Temporary Labour

Understanding the Alternatives to Temporary Labour

The hiring and management of temporary labour can be an expensive business. However, there are alternative ways to bolster your workforce, explains Jon Milton, Business Development Director at Comensura.

Temporary Labour

Temporary labour comes in many forms, sometimes to cover permanent workers absent from work, or to fulfil short-term demand. In each case, the hiring manager’s default position will be to hire this resource from an agency. However, just because the need is temporary and use of an agency has always been a sensible approach in the past, doesn’t mean that it’s the way it always needs to be done.

In certain situations there can be more cost effective and flexible alternatives to temporary labour, to supplement the use of agency workers. Here we highlight various options for consideration.

Reassigning a permanent worker

There may be one or more existing permanent employees who can be reassigned, seconded or trained to provide short-term cover. If it’s an important role, some businesses have permanent workers trained to step up when the need arises and their role is then back-filled with a temporary worker.

Your business may also have a number of employees currently facing redeployment or redundancy that may be also seeking new opportunities. Alternatively, the demand from across your business may be stable and large enough to justify and sustain an increase in the number of permanent workers.

Fixed term contracts

The demand for temporary workers may be stable and consistent for a set period of time in the year. In this scenario, recruiting employees to the business on fixed-term contracts may be a viable alternative to temporary labour.

Direct workers

Your organisation may be able to create a database of people who are ready-to-work on a temporary basis when called upon. This approach can be referred to as the ‘staff bank’, ‘internal resourcing pool’ or ‘benched resource.’ It typically uses an internal agency approach and contracts workers to temporary or flexible roles.

This can work well in areas of your business where your need for temporary labour is low but with spikes in demand throughout the year. From a worker perspective it can be a beneficial way to retain the skills and experience of older, possibly retired workers, who want to continue working on a temporary, part-time or flexible basis.

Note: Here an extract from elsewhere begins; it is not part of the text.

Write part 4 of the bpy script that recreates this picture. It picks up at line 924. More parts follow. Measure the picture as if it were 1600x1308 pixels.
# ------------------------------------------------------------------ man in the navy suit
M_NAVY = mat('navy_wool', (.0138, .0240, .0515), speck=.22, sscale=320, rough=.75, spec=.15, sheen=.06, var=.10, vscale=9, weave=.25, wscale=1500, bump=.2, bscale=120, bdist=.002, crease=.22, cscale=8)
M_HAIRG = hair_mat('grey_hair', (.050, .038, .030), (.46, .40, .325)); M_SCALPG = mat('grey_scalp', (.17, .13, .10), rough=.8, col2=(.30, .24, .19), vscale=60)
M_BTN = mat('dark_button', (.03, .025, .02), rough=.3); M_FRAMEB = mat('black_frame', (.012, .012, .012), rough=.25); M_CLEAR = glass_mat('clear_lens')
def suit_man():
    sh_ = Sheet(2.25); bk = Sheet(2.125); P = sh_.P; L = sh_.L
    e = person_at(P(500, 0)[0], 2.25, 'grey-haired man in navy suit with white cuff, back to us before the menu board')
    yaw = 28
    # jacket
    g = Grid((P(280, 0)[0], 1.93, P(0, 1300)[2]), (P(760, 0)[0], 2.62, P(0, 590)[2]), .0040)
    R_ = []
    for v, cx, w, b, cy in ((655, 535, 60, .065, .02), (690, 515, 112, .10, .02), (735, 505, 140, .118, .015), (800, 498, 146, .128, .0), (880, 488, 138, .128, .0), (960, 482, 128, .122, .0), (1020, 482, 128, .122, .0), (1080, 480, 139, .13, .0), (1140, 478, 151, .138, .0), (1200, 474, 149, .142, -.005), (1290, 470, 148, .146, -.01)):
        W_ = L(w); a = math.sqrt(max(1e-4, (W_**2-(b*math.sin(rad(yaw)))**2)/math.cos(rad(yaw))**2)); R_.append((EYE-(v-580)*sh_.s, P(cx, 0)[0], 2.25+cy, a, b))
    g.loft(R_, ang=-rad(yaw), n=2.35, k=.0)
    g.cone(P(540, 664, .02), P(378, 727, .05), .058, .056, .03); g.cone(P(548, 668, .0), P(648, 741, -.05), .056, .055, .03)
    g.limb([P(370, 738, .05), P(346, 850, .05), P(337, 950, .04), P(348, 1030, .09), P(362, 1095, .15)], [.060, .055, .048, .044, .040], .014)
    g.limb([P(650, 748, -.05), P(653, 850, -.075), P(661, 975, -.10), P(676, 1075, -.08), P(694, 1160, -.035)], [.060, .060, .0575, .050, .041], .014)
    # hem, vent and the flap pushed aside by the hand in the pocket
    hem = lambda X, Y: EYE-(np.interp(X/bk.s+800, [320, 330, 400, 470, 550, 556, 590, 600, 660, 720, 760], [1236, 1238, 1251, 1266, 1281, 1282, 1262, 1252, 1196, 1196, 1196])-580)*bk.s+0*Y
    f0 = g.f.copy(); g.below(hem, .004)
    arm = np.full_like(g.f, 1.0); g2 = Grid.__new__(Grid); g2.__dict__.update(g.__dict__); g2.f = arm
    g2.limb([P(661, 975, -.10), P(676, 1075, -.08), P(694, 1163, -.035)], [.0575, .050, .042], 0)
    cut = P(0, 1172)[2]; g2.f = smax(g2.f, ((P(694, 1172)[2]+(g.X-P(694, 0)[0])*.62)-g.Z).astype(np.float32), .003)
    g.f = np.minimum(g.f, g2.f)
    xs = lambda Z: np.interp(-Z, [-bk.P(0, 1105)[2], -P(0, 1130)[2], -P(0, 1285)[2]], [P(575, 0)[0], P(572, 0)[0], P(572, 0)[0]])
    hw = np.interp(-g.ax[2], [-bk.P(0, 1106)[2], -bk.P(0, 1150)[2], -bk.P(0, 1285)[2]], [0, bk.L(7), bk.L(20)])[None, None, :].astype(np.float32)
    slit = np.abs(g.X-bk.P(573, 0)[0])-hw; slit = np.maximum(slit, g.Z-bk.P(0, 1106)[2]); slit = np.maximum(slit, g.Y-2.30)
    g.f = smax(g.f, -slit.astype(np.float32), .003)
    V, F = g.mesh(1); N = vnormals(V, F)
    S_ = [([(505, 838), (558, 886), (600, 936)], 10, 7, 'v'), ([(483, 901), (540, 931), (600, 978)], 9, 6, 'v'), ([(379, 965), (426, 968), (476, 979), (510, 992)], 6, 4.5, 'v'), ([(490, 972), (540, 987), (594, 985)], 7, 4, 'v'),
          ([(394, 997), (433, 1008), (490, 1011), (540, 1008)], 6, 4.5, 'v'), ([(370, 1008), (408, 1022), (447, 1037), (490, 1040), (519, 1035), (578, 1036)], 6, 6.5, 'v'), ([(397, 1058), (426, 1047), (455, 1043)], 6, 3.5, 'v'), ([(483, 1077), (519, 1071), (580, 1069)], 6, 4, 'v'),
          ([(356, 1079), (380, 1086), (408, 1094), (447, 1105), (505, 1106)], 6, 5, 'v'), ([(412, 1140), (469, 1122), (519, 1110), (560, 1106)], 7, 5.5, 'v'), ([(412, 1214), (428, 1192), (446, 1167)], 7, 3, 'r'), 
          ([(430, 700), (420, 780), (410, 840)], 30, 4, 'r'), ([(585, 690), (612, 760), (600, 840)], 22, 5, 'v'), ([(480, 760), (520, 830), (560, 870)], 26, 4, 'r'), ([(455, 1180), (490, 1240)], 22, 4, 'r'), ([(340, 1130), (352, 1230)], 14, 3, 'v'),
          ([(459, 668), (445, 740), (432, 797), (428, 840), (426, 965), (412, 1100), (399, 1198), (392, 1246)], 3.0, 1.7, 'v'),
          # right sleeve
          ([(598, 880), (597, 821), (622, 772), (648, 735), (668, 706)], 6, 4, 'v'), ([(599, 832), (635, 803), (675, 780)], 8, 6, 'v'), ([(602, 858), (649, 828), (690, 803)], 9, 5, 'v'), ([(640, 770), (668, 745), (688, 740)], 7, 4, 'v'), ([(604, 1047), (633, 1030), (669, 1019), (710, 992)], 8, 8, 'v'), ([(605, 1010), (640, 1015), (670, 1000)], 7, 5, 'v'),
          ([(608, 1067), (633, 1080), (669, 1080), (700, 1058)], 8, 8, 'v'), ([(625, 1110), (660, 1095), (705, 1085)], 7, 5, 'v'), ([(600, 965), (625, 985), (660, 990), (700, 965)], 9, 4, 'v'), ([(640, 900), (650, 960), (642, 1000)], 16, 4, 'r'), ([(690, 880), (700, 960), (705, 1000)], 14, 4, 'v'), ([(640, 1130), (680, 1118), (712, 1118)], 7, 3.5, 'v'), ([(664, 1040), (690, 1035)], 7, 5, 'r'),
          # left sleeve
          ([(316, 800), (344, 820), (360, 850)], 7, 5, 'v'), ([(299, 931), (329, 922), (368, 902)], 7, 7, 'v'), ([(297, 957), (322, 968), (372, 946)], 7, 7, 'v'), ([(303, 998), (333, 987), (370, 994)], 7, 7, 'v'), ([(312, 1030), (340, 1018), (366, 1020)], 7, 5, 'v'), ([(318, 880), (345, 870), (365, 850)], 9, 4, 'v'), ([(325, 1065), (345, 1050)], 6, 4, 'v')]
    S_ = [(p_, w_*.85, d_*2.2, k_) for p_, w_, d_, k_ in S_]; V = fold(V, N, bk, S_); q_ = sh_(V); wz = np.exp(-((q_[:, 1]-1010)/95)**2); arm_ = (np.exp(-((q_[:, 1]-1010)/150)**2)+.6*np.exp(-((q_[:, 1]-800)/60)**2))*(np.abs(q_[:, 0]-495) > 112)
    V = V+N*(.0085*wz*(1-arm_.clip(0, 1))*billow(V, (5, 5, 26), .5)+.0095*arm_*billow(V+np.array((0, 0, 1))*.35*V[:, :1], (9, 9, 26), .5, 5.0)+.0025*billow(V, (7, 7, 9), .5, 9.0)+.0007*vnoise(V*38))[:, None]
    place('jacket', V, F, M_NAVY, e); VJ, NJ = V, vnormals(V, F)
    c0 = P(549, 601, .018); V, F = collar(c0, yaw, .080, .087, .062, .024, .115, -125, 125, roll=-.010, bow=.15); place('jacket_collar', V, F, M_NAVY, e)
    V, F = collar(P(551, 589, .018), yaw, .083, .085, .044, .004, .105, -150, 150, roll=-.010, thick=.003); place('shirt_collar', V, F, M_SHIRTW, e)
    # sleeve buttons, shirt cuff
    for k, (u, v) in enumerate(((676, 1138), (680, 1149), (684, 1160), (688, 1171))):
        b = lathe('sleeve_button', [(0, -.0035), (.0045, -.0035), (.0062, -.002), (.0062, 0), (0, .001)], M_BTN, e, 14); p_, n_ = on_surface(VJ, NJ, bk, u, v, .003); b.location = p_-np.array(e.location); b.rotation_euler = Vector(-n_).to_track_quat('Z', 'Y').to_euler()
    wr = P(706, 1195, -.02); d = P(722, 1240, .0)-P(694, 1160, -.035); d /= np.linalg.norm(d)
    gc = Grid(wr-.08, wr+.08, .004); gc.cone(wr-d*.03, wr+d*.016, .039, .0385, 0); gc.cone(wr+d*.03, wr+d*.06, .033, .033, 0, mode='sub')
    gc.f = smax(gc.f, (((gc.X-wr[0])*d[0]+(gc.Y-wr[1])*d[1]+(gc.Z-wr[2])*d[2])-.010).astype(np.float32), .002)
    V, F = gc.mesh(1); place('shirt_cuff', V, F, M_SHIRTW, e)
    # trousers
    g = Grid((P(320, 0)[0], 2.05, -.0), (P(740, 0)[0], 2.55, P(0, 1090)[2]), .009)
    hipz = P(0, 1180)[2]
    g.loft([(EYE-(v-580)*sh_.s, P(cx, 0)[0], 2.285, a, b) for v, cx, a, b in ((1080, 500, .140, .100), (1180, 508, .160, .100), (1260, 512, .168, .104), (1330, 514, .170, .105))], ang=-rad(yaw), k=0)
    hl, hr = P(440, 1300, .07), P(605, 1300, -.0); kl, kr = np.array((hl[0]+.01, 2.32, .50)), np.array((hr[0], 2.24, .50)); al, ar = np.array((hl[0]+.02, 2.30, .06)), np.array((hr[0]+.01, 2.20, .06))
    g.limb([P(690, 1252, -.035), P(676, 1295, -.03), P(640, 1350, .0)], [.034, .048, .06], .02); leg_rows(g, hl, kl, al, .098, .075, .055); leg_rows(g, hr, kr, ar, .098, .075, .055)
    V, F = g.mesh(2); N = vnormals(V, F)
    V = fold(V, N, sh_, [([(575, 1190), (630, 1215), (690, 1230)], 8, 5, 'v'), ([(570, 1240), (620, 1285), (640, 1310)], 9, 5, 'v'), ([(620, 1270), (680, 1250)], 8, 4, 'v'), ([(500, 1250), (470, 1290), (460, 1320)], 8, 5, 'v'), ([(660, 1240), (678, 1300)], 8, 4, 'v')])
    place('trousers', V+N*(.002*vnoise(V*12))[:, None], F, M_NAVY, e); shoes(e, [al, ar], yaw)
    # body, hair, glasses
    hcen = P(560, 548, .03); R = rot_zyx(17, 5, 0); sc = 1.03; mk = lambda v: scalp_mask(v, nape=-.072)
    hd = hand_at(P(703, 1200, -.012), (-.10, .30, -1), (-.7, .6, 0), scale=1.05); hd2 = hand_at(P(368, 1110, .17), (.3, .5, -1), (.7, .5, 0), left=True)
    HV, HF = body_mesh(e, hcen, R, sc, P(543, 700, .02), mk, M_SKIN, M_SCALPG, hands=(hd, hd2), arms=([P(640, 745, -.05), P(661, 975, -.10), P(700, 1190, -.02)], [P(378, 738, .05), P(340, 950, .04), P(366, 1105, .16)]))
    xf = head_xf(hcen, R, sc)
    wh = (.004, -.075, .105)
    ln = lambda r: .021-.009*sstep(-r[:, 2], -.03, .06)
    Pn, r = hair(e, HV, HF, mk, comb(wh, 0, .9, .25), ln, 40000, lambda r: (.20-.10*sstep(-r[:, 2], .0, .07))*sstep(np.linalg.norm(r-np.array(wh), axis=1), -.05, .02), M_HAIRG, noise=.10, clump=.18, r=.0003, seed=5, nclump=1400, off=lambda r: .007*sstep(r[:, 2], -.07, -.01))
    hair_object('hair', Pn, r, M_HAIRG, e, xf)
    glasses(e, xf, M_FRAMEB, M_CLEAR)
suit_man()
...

Limited Company Contractors

Another alternative is to contract with workers who set themselves up as a limited company. This works best for highly skilled or project-led assignments where a defined scope of needs can be set and the worker measured and paid against milestones and deliverables, rather than salaried costs. It is important to note that in some sectors, such as IT, the best qualified and skilled workers may only work on a limited company basis.

Welfare to work

Your business may be able to work with Jobcentre Plus and welfare-to-work agencies to offer employment opportunities to long-term unemployed people. These agencies focus on getting candidates job-ready, typically by assessing the specific skills you require and then providing potential candidates with the relevant training and support. This approach can be a useful way to fill entry-level positions.

Apprenticeships

If your business has an apprenticeship programme you may be able to assign the apprentice to a relevant task.

Use of agencies remains a sure fire way of meeting significant temporary staffing demand but it doesn’t have to be your only strategy. These alternative approaches can help remove or reduce demand for pure temporary labour too. The key is to plan for your workforce requirements with an open-mind and evaluate the merits of how and when you use the non-permanent workforce.